The Middle East employs 43 percent of the estimated 5 million Filipinos working in foreign countries, based on government data that exclude 3.7 million immigrants. About 262,000 work in maritime jobs abroad. The International Labour Organization recommends a monthly wage for seafarers of at least $545. The minimum wage in the Philippines is less than $8 a day.
“It was easier to find work overseas,” said Genevev Crisostomo, a 27-year-old from Manila working as a cashier at a gas station in Dubai operated by Emirates General Petroleum Corp. She applied in November and started work in January. “Filipinos were more than 50 percent of the workforce,” she said.
Yield Gap
De Mello at Western Asset, part of Baltimore-based Legg Mason Inc., said the yield premium on longer-dated Philippine debt makes it attractive for investors to buy the notes with borrowed money.
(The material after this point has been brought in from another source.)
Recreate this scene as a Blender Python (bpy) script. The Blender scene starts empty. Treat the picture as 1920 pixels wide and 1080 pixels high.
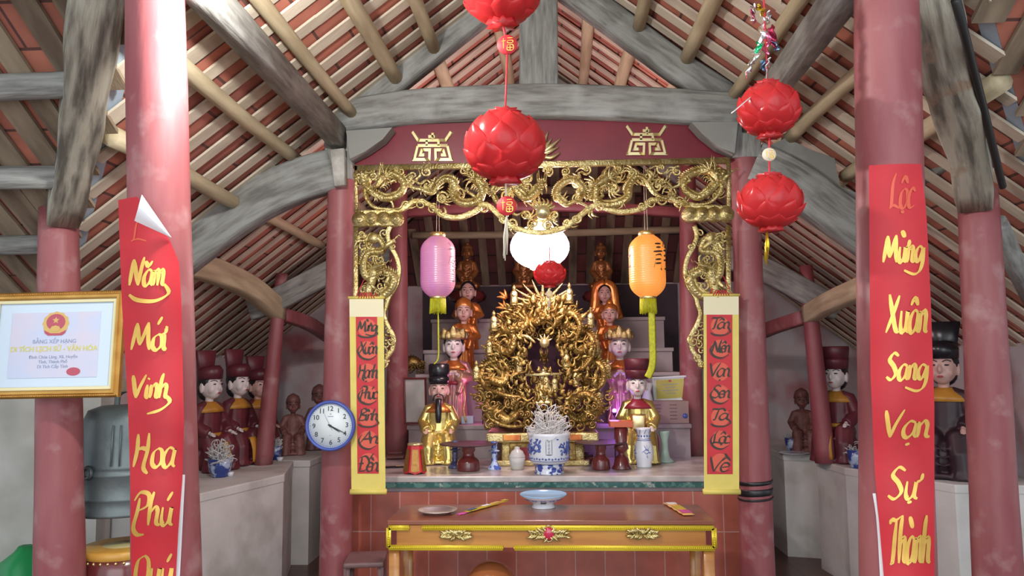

The difference between two- and 10-year rates tripled to more than 3 percentage points this year, from less than 1 percentage point at the end of 2008. The gap is now the widest since February 2005, when lawmakers delayed approving President Gloria Arroyo’s proposals to raise taxes.
The government predicts its budget deficit will swell to a record 250 billion pesos ($5.1 billion) this year, having forecast a shortfall of 102 billion pesos at the start of 2009. Arroyo, who is barred from seeking reelection in May’s elections, plans to reduce the deficit to 233 billion pesos in 2010, according to Deputy Treasurer Christine Lacson-Sanchez.
“The market wants to know whether the government, in particular the new administration, will have the real means to consolidate the fiscal situation over the medium term, two to three years down the road,” said Anthony Chan, the Asia sovereign strategist in Hong Kong at AllianceBernstein L.P., which oversees $467 billion globally. He declined to discuss the firm’s investment holdings.
The Philippine economy expanded 1.5 percent last quarter, after growth slumped to a decade-low 0.6 percent in the previous three months, according to the government statistics board.
Foreign-exchange reserves climbed to a record $40.2 billion last month, buoyed by funds from overseas workers. Data on inflows from foreign workers in July is due on Sept. 15.
“Remittances are still robust and this trend will continue to provide crucial support,” said Shigemitsu Tsuruta, an emerging-market economist in Tokyo at Kokusai. The firm holds Philippine local-currency bonds with maturities ranging from three to 10 years, he said.